In quel tempo, Gesù diceva ai discepoli:
«Un uomo ricco aveva un amministratore, e questi fu accusato dinanzi a lui di sperperare i suoi averi. Lo chiamò e gli disse: “Che cosa sento dire di te? Rendi conto della tua amministrazione, perché non potrai più amministrare”.
L’amministratore disse tra sé: “Che cosa farò, ora che il mio padrone mi toglie l’amministrazione? Zappare, non ne ho la forza; mendicare, mi vergogno. So io che cosa farò perché, quando sarò stato allontanato dall’amministrazione, ci sia qualcuno che mi accolga in casa sua”.
Chiamò uno per uno i debitori del suo padrone e disse al primo: “Tu quanto devi al mio padrone?”. Quello rispose: “Cento barili d’olio”. Gli disse: “Prendi la tua ricevuta, siediti subito e scrivi cinquanta”. Poi disse a un altro: “Tu quanto devi?”. Rispose: “Cento misure di grano”. Gli disse: “Prendi la tua ricevuta e scrivi ottanta”.
Il padrone lodò quell’amministratore disonesto, perché aveva agito con scaltrezza. I figli di questo mondo, infatti, verso i loro pari sono più scaltri dei figli della luce». (Lc 16,1-8)
Noi cristiani siamo disincantati davanti ai beni materiali. Certamente li usiamo, poiché ci sono donati per la nostra esistenza quotidiana, ma li adoperiamo con il distacco necessario per evitare l’illusione di riporre in essi la nostra sicurezza e felicità. Gesù infatti ci ha avvertiti che è da stolti ritenersi finalmente felici e sicuri quando si dispone di molti beni. La nostra vita in realtà non dipende dall’abbondanza dei beni materiali accumulati, ma dall’uso che ne facciamo, non per riposare, mangiare, bere e darsi ai divertimenti, bensì per arricchirsi spiritualmente davanti a Dio (Lc 12,13-21). Oggi apprendiamo, dalla pagina evangelica della S. Messa, un ulteriore insegnamento di Gesù sull’uso dei beni materiali. Per servirsene correttamente è necessario, oltre al “distacco” di cui sopra, adoperarli con “scaltrezza”. I figli di questo mondo la usano, secondo le loro consuetudini, per affrontare efficacemente le difficoltà emergenti nelle vicende della vita quotidiana. La “scaltrezza” dell’amministratore della parabola raccontata da Gesù, per noi cristiani è l’intelligente attenzione a pensare ed agire secondo le esigenze del regno di Dio dentro e fuori di noi. Il mondo le studia tutte per garantirsi l’illusione della falsa felicità. Gesù sollecita in noi suoi discepoli almeno lo stesso impegno per elaborare uno stile di vita improntato alla bellezza creativa della nuova umanità cristiana da coltivare per facilitare la vita virtuosa in comune (Lc 16,20s. LG 36, c) nella prospettiva della vera felicità a misura d’uomo e secondo il piano di Dio.
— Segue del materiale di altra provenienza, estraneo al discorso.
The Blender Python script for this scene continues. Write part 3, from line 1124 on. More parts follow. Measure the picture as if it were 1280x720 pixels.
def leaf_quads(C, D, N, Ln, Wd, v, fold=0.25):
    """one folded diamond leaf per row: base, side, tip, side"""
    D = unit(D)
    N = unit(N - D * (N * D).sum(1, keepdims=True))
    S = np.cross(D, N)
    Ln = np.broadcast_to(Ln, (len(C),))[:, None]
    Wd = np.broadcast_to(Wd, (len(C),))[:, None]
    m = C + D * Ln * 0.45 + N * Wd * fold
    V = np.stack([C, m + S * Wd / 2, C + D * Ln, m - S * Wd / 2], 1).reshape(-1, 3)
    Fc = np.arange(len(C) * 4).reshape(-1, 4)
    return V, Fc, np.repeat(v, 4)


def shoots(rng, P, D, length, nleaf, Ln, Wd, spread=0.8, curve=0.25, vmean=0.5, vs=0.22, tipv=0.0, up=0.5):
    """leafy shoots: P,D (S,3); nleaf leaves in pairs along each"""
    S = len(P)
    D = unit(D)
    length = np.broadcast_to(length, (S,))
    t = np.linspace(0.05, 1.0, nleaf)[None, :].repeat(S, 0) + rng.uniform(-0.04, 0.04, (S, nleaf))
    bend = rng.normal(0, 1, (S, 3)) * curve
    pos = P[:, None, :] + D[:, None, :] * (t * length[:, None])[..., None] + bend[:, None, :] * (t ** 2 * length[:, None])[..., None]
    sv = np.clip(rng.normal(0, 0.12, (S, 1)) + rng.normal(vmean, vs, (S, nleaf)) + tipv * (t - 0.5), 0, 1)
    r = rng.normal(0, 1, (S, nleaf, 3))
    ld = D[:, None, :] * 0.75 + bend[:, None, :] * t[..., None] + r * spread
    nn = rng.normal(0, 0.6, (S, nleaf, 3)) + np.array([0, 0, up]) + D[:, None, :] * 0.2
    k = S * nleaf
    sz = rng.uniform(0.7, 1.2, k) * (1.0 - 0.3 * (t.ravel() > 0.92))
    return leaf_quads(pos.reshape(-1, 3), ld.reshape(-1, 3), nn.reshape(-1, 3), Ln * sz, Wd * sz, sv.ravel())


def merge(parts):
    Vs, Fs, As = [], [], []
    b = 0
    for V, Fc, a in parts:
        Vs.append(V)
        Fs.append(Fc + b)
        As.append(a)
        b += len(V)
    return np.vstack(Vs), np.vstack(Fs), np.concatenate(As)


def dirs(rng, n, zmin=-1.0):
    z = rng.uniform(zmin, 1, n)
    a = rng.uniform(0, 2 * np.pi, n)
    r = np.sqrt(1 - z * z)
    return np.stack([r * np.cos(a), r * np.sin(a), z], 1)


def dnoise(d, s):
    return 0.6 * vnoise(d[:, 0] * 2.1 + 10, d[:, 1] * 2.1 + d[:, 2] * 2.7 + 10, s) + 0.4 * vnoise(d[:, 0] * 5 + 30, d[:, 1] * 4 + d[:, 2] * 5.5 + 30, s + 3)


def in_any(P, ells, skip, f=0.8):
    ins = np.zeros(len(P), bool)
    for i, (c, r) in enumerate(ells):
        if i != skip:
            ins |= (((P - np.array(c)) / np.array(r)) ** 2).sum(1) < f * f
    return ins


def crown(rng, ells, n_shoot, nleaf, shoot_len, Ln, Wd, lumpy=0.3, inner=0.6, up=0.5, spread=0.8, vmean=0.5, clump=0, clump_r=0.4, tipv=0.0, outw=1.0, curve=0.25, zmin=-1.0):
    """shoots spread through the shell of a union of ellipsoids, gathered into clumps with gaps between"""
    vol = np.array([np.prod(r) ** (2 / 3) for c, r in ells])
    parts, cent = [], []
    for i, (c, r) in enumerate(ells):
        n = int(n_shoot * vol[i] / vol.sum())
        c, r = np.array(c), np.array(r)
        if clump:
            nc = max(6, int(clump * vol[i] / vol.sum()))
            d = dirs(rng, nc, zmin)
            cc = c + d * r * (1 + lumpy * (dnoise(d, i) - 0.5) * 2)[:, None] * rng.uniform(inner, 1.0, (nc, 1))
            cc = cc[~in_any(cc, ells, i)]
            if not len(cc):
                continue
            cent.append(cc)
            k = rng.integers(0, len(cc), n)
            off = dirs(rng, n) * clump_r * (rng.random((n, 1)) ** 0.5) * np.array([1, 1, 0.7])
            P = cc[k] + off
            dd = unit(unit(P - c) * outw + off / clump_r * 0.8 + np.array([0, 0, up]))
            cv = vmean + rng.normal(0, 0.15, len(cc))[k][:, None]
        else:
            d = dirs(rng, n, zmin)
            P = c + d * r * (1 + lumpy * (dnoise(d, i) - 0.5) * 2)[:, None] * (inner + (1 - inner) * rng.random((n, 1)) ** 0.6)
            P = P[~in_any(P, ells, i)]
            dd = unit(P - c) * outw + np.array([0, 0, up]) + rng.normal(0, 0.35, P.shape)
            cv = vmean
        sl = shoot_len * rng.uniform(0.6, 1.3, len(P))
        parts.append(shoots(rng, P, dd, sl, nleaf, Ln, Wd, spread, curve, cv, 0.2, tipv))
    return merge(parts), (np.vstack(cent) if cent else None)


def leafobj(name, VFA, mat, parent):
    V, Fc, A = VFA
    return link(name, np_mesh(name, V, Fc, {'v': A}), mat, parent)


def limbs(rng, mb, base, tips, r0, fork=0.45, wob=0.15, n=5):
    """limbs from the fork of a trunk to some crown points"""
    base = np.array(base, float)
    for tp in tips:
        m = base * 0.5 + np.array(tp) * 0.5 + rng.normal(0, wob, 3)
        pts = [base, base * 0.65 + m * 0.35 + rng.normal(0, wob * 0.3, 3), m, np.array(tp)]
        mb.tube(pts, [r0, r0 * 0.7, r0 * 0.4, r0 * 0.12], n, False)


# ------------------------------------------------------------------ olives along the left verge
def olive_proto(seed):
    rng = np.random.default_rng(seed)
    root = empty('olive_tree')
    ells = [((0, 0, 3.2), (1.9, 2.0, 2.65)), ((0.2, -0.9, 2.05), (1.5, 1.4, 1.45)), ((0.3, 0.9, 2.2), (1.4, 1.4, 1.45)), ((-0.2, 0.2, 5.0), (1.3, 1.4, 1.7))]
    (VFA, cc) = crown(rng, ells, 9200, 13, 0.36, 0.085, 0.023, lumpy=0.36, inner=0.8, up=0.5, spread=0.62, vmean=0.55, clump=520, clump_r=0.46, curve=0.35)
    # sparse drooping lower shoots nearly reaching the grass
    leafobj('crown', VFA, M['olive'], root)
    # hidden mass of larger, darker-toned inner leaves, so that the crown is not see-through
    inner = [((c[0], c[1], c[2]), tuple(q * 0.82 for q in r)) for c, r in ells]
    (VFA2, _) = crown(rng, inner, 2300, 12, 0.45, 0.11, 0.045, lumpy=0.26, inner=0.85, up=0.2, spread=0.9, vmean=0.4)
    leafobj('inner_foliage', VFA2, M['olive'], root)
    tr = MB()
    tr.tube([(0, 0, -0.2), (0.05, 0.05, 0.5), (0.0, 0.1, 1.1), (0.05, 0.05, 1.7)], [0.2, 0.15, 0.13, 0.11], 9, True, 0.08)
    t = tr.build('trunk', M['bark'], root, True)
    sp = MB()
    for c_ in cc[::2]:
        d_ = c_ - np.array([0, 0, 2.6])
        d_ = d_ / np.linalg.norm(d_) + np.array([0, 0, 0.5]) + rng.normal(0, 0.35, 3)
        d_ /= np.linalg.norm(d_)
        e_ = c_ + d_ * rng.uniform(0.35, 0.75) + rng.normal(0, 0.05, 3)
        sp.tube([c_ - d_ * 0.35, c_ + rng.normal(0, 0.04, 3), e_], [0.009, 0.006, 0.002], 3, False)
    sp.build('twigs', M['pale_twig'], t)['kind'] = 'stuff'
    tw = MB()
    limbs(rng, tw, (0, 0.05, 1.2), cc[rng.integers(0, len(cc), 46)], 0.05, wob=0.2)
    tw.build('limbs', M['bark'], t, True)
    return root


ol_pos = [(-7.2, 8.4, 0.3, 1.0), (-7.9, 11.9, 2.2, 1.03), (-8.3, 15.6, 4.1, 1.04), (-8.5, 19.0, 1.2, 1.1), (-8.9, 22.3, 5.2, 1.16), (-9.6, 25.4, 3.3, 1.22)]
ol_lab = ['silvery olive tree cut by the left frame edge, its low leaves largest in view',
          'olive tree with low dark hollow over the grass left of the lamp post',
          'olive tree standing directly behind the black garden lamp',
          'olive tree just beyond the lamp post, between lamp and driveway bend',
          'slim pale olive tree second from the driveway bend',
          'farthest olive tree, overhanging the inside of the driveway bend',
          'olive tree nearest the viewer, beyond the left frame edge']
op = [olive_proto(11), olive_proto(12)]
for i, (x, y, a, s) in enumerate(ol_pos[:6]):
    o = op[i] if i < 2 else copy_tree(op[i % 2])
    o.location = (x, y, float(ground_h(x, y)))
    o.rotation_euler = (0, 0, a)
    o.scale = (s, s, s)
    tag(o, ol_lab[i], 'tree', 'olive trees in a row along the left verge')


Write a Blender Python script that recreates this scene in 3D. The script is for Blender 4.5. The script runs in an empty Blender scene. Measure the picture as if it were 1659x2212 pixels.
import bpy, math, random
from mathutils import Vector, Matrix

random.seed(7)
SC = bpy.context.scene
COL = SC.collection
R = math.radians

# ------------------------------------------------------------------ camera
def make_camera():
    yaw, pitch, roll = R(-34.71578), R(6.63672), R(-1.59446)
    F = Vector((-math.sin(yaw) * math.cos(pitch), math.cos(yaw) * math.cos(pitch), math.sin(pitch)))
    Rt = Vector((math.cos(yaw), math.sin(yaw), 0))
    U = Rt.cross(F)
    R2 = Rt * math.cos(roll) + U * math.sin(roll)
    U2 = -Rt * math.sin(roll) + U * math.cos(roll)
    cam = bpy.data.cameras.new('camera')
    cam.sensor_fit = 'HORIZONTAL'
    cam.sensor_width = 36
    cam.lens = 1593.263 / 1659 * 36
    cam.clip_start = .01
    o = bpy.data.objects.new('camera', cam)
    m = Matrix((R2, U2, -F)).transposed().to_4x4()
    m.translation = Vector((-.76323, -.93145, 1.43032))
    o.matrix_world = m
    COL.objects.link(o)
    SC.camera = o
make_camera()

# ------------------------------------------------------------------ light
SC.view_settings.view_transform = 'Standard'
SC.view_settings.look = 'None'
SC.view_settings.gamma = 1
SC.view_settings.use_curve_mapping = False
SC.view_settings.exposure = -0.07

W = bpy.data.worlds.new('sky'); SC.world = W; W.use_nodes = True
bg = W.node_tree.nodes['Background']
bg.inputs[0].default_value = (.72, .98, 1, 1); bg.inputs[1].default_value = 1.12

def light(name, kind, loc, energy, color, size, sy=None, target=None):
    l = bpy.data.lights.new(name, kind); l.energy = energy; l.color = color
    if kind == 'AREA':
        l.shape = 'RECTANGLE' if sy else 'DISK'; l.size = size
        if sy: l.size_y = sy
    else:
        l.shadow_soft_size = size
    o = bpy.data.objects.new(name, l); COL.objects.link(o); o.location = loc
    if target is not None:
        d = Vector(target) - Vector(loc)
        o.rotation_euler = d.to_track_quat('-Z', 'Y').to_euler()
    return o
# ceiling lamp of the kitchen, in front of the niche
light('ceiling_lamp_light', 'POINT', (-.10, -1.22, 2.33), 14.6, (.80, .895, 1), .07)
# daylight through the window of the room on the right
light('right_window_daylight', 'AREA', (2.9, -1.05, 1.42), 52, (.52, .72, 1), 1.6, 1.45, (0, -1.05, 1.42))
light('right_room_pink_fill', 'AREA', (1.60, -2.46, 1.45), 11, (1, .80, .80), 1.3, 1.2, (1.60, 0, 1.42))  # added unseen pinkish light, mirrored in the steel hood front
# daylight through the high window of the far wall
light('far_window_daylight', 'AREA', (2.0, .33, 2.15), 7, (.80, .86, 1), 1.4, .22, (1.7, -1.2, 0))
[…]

Nei tempi bui che stiamo attraversando, tutti i figli della luce sentiamo la responsabilità di diffondere la luce di Cristo nelle molteplici condizioni della nostra vita personale e sociale. Ci impegniamo ad essere ben piantati, per mezzo della cultura della fede cristiana, sulle nostre radici che hanno dato vita all’albero rigoglioso della Civiltà cristiana dalla quale proveniamo e che, dopo tanto accanimento di altri per cancellarla, è necessario far rivivere. I “figli di questo mondo” si agitano con ogni furbizia a strapparci dalle nostre radici dando fiato affannosamente alle sirene di un progresso e di una libertà senza meta e senza ideali, funzionali solamente alla soddisfazione di ogni e qualsiasi desiderio senza Dio, senza Patria e senza Famiglia. Però questa deriva autodistruttiva che i potenti del mondo cercano di imporre all’umanità contemporanea, sta suscitando provvidenzialmente fenomeni di resistenza e di rifiuto. Suona ancora una volta la nostra ora. Con la grazia di Dio, rinsaldiamo le fila e, come chiesa sinodale in uscita, spieghiamo a tutti, ,a cominciare dai ragazzi, dai giovani e dai loro genitori, che siamo stati creati da Dio per conoscerlo, amarlo e servirlo in questa vita e poi goderlo nell’altra in Paradiso. Sì, nel Paradiso dopo la morte, poiché quello su questa terra non esiste, ma è stato inventato dal Nemico della natura umana per sedurre, ingannare e trascinare i suoi “utili idioti” nell’infelicità della disperazione, nel buio dell’Inferno eterno.